# REQUEST
Extract each line where the string "picture" shows up.

# RECORD LIST
--- Begin ---

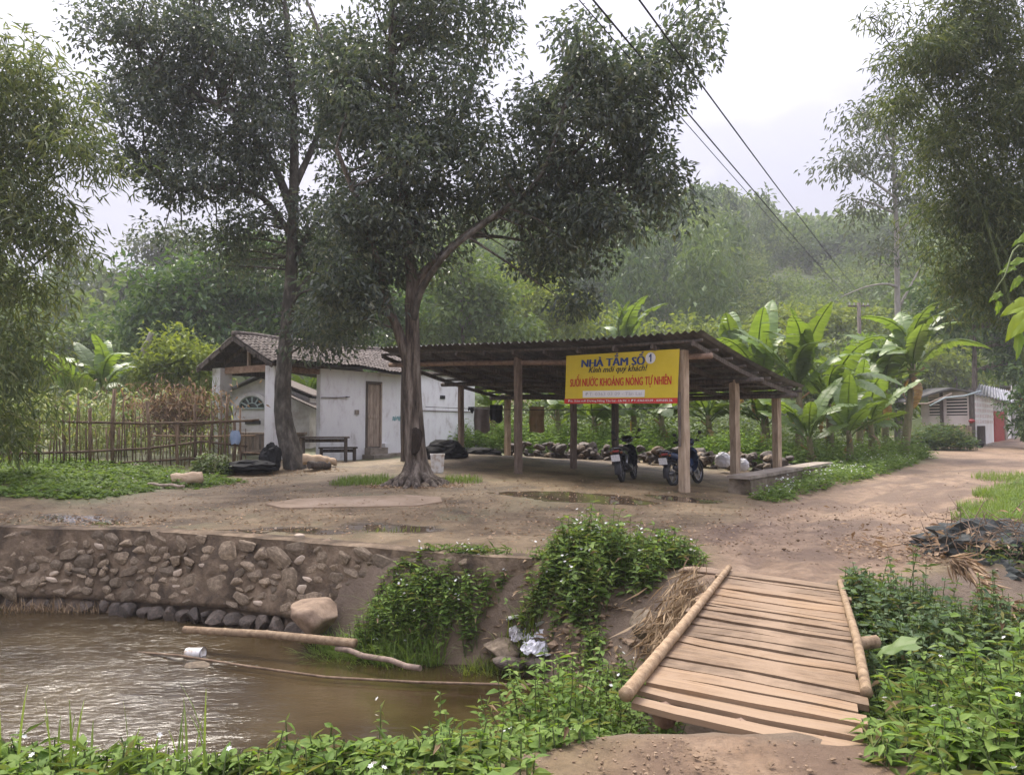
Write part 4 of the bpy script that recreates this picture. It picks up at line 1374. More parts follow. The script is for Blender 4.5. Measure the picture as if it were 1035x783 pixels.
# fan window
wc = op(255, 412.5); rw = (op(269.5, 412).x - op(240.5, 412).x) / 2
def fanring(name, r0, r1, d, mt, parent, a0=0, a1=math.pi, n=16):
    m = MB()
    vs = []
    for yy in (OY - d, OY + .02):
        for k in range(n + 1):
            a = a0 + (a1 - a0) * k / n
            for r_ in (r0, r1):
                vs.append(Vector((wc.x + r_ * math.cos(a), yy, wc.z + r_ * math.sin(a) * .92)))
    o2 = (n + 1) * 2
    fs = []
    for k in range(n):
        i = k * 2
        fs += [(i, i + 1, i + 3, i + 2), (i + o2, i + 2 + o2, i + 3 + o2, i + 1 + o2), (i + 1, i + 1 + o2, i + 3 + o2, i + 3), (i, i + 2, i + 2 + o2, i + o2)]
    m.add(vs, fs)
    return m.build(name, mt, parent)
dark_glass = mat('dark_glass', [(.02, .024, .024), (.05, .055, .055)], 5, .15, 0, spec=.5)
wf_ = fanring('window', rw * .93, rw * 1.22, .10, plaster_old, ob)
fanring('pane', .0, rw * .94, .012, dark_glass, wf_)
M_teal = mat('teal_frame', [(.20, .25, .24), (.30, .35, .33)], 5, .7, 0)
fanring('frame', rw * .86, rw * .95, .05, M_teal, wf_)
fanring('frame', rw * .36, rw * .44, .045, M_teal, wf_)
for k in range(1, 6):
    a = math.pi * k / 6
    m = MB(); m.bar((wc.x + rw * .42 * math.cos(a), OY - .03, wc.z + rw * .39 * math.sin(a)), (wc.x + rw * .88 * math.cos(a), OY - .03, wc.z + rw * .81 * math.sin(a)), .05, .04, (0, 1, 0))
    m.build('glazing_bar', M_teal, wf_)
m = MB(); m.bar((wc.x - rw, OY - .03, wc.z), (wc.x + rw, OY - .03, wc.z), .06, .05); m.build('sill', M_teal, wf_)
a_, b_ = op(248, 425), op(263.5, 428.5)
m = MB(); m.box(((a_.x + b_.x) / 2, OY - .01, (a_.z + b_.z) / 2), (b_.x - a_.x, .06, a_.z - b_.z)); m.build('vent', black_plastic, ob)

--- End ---
--- Begin ---

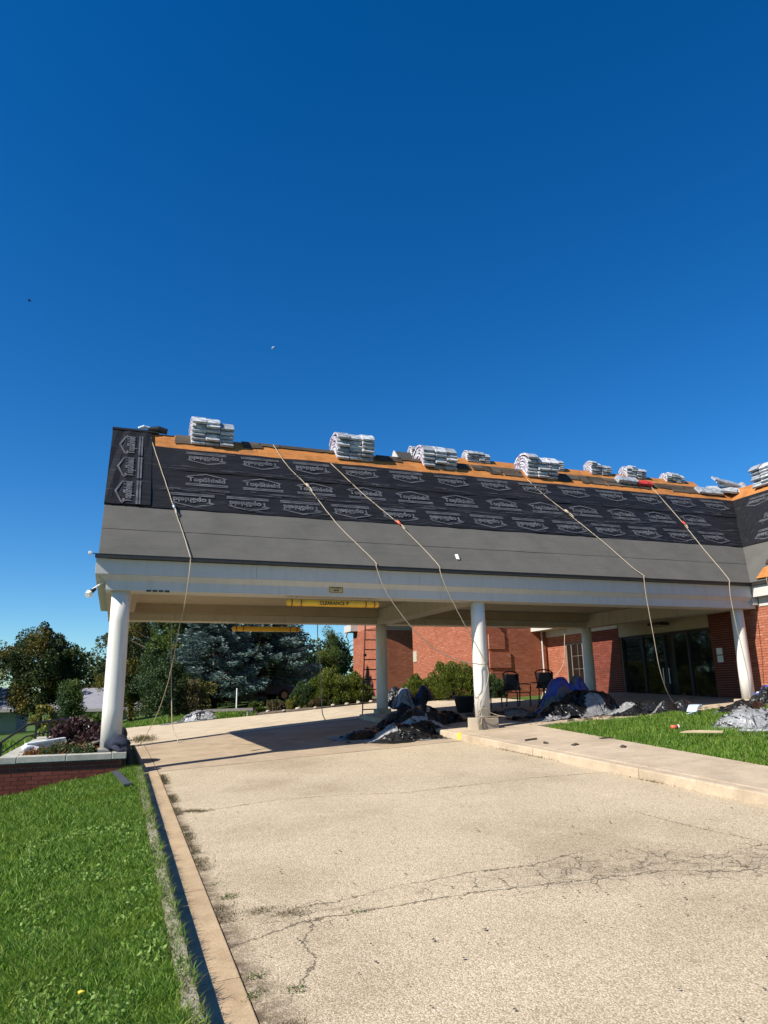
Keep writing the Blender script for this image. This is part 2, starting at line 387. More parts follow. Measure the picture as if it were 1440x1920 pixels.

--- End ---

# FINISHED ANSWER
Write part 4 of the bpy script that recreates this picture. It picks up at line 1374. More parts follow. The script is for Blender 4.5. Measure the picture as if it were 1035x783 pixels.
Keep writing the Blender script for this image. This is part 2, starting at line 387. More parts follow. Measure the picture as if it were 1440x1920 pixels.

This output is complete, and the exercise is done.